There's a new paper from the NBER which should improve the quality of debate about globalization and poverty. Some highlights:
Impediments to exports from developing countries exacerbate poverty in those countries. Developing countries need access to developed country markets. The evidence shows a clear link between export activity and poverty reduction...
Simple interpretations of general equilibrium trade models such as the Hecksher-Ohlin framework are likely to be incorrect.
There are losers among the poor from trade reform. Poor workers in import-competing sectors - who cannot relocate possibly due to the existence of inflexible labour laws - are likely to be hurt by globalization.
Globalization has been accompanied by increasing inequality within developing countries.
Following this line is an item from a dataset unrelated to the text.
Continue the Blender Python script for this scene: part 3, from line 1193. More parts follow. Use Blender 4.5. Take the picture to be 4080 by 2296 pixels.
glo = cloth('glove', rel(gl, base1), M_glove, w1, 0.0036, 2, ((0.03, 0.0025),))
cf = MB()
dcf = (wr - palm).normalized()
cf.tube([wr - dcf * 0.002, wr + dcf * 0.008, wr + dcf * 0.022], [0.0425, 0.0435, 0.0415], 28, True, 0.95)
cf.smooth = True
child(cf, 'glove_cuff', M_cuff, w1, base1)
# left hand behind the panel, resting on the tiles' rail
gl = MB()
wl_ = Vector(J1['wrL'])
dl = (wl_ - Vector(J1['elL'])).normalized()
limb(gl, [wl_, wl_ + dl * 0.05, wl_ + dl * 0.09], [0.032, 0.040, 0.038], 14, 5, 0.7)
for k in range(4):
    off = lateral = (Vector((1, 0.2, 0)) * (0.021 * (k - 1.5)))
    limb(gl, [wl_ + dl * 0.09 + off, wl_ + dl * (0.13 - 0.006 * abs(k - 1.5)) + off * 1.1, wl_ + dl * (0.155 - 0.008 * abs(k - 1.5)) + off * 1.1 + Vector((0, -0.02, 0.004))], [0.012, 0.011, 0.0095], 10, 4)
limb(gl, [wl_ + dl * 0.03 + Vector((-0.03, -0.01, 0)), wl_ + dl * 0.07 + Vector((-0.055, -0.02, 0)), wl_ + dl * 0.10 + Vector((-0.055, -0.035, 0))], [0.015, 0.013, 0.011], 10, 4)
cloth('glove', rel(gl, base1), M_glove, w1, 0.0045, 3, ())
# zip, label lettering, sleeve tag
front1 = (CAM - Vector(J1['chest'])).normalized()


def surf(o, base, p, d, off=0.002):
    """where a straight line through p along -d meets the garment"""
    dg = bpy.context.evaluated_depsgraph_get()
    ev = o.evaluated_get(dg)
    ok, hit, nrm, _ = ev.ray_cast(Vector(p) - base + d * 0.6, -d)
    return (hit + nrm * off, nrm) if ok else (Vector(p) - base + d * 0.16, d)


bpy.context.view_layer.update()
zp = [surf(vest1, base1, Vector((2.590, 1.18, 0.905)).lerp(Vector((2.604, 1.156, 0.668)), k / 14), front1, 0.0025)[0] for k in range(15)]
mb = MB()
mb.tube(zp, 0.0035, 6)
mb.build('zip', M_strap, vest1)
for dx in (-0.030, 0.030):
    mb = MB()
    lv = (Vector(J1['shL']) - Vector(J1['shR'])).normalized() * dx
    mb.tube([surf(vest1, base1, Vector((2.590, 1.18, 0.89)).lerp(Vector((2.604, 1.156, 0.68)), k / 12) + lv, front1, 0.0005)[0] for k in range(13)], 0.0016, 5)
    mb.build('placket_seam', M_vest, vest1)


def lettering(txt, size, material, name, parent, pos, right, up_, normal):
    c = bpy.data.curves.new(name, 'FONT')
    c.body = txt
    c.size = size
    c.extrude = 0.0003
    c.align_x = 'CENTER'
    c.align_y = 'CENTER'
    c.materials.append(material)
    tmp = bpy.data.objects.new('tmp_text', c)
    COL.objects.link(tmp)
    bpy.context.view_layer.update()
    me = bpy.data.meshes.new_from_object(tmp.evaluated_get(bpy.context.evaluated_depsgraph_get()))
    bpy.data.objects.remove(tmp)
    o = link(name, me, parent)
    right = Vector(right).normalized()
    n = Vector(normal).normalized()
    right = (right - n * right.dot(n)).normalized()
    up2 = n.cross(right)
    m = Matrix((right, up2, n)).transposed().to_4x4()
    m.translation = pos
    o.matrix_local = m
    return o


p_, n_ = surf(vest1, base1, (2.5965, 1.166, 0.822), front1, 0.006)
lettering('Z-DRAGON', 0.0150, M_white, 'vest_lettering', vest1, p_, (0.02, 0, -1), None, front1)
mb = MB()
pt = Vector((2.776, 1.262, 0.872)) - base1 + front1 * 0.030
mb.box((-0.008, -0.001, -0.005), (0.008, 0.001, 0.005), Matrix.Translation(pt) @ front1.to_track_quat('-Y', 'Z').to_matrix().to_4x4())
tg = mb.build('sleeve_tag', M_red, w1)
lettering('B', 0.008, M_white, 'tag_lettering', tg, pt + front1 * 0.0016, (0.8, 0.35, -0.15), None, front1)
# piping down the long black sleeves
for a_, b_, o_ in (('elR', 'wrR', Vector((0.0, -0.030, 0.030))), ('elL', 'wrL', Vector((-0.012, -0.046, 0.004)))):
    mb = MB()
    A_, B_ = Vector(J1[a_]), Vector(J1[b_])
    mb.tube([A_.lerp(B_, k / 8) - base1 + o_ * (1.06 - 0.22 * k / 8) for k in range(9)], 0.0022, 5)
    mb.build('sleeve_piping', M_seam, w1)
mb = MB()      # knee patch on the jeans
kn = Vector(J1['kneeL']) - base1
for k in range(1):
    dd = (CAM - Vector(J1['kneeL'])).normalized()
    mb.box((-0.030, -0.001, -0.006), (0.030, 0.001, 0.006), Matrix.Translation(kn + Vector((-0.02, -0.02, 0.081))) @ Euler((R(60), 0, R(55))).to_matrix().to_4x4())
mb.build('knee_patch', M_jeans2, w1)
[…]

One implication is that rising inequality induced by globalization offsets some of the poverty reduction achieved via trade-induced growth.
Relying on trade or foreign investment alone is not enough...The poor need better education, access to infrastructure, access to credit for investing in technology improvements, and the ability to relocate out of contracting sectors.
Here's an earlier version (pdf) of the paper. It's the introduction to a forthcoming book, draft chapters of which are here. And here are more papers by the author Ann Harrison.
Proposition: the best possible use of "foreign aid" money would be to put it to "buying out" the web of rent-seekers in the EU, USA and Japan who have got us into the tangle of quotas, agricultural subsidies and so forth.